> _WHAT TO PRODUCE_:
Return every entry exactly.

> _EXCERPTED RECORDS_:
========
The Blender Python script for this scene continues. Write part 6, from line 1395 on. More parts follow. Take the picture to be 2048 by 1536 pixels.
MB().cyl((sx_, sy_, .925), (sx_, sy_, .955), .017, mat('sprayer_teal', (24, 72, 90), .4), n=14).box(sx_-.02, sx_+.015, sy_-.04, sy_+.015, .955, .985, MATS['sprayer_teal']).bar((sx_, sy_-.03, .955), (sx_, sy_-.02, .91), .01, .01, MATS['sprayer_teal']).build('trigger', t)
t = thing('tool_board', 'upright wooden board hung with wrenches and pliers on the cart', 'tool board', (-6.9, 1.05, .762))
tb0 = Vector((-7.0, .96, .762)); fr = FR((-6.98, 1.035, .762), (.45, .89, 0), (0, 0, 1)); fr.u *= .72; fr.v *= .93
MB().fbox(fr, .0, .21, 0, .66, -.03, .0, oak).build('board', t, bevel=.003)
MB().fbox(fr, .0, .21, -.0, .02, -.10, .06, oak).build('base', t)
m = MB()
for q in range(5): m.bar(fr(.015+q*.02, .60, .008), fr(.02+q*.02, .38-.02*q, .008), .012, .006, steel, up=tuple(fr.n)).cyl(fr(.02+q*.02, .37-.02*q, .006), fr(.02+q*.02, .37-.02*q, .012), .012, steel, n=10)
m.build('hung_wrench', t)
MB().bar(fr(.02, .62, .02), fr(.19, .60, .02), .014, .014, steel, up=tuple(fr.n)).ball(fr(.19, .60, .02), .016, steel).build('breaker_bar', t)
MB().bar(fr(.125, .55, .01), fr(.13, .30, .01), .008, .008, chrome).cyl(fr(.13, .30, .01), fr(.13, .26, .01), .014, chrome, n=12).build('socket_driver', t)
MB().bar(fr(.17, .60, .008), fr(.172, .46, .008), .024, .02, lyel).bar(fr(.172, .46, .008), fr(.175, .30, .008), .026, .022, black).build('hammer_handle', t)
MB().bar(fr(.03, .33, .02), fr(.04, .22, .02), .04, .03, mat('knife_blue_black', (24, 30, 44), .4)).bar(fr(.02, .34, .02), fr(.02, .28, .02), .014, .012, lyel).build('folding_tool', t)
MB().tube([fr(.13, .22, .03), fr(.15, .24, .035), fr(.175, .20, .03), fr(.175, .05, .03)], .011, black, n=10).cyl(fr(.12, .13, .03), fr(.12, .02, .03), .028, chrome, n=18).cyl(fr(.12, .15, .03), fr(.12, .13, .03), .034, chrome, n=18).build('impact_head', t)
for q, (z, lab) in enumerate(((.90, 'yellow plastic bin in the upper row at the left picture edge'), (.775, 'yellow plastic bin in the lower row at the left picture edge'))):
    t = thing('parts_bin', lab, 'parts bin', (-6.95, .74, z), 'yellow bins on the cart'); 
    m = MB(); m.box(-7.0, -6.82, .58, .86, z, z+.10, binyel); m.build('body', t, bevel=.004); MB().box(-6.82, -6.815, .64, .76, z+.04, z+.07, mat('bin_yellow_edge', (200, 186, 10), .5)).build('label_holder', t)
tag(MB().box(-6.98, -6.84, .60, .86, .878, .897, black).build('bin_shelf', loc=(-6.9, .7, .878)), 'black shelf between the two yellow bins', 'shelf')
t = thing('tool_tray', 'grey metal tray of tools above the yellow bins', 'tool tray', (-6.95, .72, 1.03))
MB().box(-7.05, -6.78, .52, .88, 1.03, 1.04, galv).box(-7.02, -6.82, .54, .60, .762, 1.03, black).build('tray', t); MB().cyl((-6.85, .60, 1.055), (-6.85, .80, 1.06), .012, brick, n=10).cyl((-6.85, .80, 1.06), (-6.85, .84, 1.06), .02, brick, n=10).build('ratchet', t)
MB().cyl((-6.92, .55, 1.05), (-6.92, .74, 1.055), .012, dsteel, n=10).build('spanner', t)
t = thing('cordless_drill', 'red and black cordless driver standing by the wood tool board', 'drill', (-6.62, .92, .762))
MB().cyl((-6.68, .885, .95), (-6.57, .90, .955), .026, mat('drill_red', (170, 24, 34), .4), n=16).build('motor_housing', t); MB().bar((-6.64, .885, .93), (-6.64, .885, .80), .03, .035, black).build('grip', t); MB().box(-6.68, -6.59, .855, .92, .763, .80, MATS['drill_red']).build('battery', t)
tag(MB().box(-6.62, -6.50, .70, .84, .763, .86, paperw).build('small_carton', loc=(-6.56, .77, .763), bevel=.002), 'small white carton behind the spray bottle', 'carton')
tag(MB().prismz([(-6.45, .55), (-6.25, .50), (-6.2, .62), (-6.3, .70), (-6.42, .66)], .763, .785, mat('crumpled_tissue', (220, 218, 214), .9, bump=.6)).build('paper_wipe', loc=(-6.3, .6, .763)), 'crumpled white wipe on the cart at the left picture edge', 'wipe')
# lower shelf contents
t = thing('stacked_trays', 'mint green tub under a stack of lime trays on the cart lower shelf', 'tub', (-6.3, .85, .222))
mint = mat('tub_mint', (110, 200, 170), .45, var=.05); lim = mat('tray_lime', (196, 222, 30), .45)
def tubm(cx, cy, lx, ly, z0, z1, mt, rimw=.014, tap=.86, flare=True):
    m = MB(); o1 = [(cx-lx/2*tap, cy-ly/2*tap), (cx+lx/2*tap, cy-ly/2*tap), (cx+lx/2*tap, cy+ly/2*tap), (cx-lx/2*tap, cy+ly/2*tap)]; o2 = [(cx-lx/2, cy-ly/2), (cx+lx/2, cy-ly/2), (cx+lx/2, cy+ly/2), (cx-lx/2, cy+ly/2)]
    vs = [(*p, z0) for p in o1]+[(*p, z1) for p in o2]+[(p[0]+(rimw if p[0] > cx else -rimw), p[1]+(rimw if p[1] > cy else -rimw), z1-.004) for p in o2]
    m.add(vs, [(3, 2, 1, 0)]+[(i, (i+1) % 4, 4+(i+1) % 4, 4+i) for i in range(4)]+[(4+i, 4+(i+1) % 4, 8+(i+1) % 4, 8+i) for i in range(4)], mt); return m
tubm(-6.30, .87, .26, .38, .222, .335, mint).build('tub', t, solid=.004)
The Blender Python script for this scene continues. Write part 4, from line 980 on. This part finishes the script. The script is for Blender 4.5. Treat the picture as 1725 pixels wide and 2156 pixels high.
========
> _FINISHED ANSWER_:
The Blender Python script for this scene continues. Write part 6, from line 1395 on. More parts follow. Take the picture to be 2048 by 1536 pixels.
MB().cyl((sx_, sy_, .925), (sx_, sy_, .955), .017, mat('sprayer_teal', (24, 72, 90), .4), n=14).box(sx_-.02, sx_+.015, sy_-.04, sy_+.015, .955, .985, MATS['sprayer_teal']).bar((sx_, sy_-.03, .955), (sx_, sy_-.02, .91), .01, .01, MATS['sprayer_teal']).build('trigger', t)
t = thing('tool_board', 'upright wooden board hung with wrenches and pliers on the cart', 'tool board', (-6.9, 1.05, .762))
tb0 = Vector((-7.0, .96, .762)); fr = FR((-6.98, 1.035, .762), (.45, .89, 0), (0, 0, 1)); fr.u *= .72; fr.v *= .93
MB().fbox(fr, .0, .21, 0, .66, -.03, .0, oak).build('board', t, bevel=.003)
MB().fbox(fr, .0, .21, -.0, .02, -.10, .06, oak).build('base', t)
m = MB()
for q in range(5): m.bar(fr(.015+q*.02, .60, .008), fr(.02+q*.02, .38-.02*q, .008), .012, .006, steel, up=tuple(fr.n)).cyl(fr(.02+q*.02, .37-.02*q, .006), fr(.02+q*.02, .37-.02*q, .012), .012, steel, n=10)
m.build('hung_wrench', t)
MB().bar(fr(.02, .62, .02), fr(.19, .60, .02), .014, .014, steel, up=tuple(fr.n)).ball(fr(.19, .60, .02), .016, steel).build('breaker_bar', t)
MB().bar(fr(.125, .55, .01), fr(.13, .30, .01), .008, .008, chrome).cyl(fr(.13, .30, .01), fr(.13, .26, .01), .014, chrome, n=12).build('socket_driver', t)
MB().bar(fr(.17, .60, .008), fr(.172, .46, .008), .024, .02, lyel).bar(fr(.172, .46, .008), fr(.175, .30, .008), .026, .022, black).build('hammer_handle', t)
MB().bar(fr(.03, .33, .02), fr(.04, .22, .02), .04, .03, mat('knife_blue_black', (24, 30, 44), .4)).bar(fr(.02, .34, .02), fr(.02, .28, .02), .014, .012, lyel).build('folding_tool', t)
MB().tube([fr(.13, .22, .03), fr(.15, .24, .035), fr(.175, .20, .03), fr(.175, .05, .03)], .011, black, n=10).cyl(fr(.12, .13, .03), fr(.12, .02, .03), .028, chrome, n=18).cyl(fr(.12, .15, .03), fr(.12, .13, .03), .034, chrome, n=18).build('impact_head', t)
for q, (z, lab) in enumerate(((.90, 'yellow plastic bin in the upper row at the left picture edge'), (.775, 'yellow plastic bin in the lower row at the left picture edge'))):
    t = thing('parts_bin', lab, 'parts bin', (-6.95, .74, z), 'yellow bins on the cart'); 
    m = MB(); m.box(-7.0, -6.82, .58, .86, z, z+.10, binyel); m.build('body', t, bevel=.004); MB().box(-6.82, -6.815, .64, .76, z+.04, z+.07, mat('bin_yellow_edge', (200, 186, 10), .5)).build('label_holder', t)
tag(MB().box(-6.98, -6.84, .60, .86, .878, .897, black).build('bin_shelf', loc=(-6.9, .7, .878)), 'black shelf between the two yellow bins', 'shelf')
t = thing('tool_tray', 'grey metal tray of tools above the yellow bins', 'tool tray', (-6.95, .72, 1.03))
MB().box(-7.05, -6.78, .52, .88, 1.03, 1.04, galv).box(-7.02, -6.82, .54, .60, .762, 1.03, black).build('tray', t); MB().cyl((-6.85, .60, 1.055), (-6.85, .80, 1.06), .012, brick, n=10).cyl((-6.85, .80, 1.06), (-6.85, .84, 1.06), .02, brick, n=10).build('ratchet', t)
MB().cyl((-6.92, .55, 1.05), (-6.92, .74, 1.055), .012, dsteel, n=10).build('spanner', t)
t = thing('cordless_drill', 'red and black cordless driver standing by the wood tool board', 'drill', (-6.62, .92, .762))
MB().cyl((-6.68, .885, .95), (-6.57, .90, .955), .026, mat('drill_red', (170, 24, 34), .4), n=16).build('motor_housing', t); MB().bar((-6.64, .885, .93), (-6.64, .885, .80), .03, .035, black).build('grip', t); MB().box(-6.68, -6.59, .855, .92, .763, .80, MATS['drill_red']).build('battery', t)
tag(MB().box(-6.62, -6.50, .70, .84, .763, .86, paperw).build('small_carton', loc=(-6.56, .77, .763), bevel=.002), 'small white carton behind the spray bottle', 'carton')
tag(MB().prismz([(-6.45, .55), (-6.25, .50), (-6.2, .62), (-6.3, .70), (-6.42, .66)], .763, .785, mat('crumpled_tissue', (220, 218, 214), .9, bump=.6)).build('paper_wipe', loc=(-6.3, .6, .763)), 'crumpled white wipe on the cart at the left picture edge', 'wipe')
# lower shelf contents
t = thing('stacked_trays', 'mint green tub under a stack of lime trays on the cart lower shelf', 'tub', (-6.3, .85, .222))
mint = mat('tub_mint', (110, 200, 170), .45, var=.05); lim = mat('tray_lime', (196, 222, 30), .45)
def tubm(cx, cy, lx, ly, z0, z1, mt, rimw=.014, tap=.86, flare=True):
    m = MB(); o1 = [(cx-lx/2*tap, cy-ly/2*tap), (cx+lx/2*tap, cy-ly/2*tap), (cx+lx/2*tap, cy+ly/2*tap), (cx-lx/2*tap, cy+ly/2*tap)]; o2 = [(cx-lx/2, cy-ly/2), (cx+lx/2, cy-ly/2), (cx+lx/2, cy+ly/2), (cx-lx/2, cy+ly/2)]
    vs = [(*p, z0) for p in o1]+[(*p, z1) for p in o2]+[(p[0]+(rimw if p[0] > cx else -rimw), p[1]+(rimw if p[1] > cy else -rimw), z1-.004) for p in o2]
    m.add(vs, [(3, 2, 1, 0)]+[(i, (i+1) % 4, 4+(i+1) % 4, 4+i) for i in range(4)]+[(4+i, 4+(i+1) % 4, 8+(i+1) % 4, 8+i) for i in range(4)], mt); return m
tubm(-6.30, .87, .26, .38, .222, .335, mint).build('tub', t, solid=.004)
The Blender Python script for this scene continues. Write part 4, from line 980 on. This part finishes the script. The script is for Blender 4.5. Treat the picture as 1725 pixels wide and 2156 pixels high.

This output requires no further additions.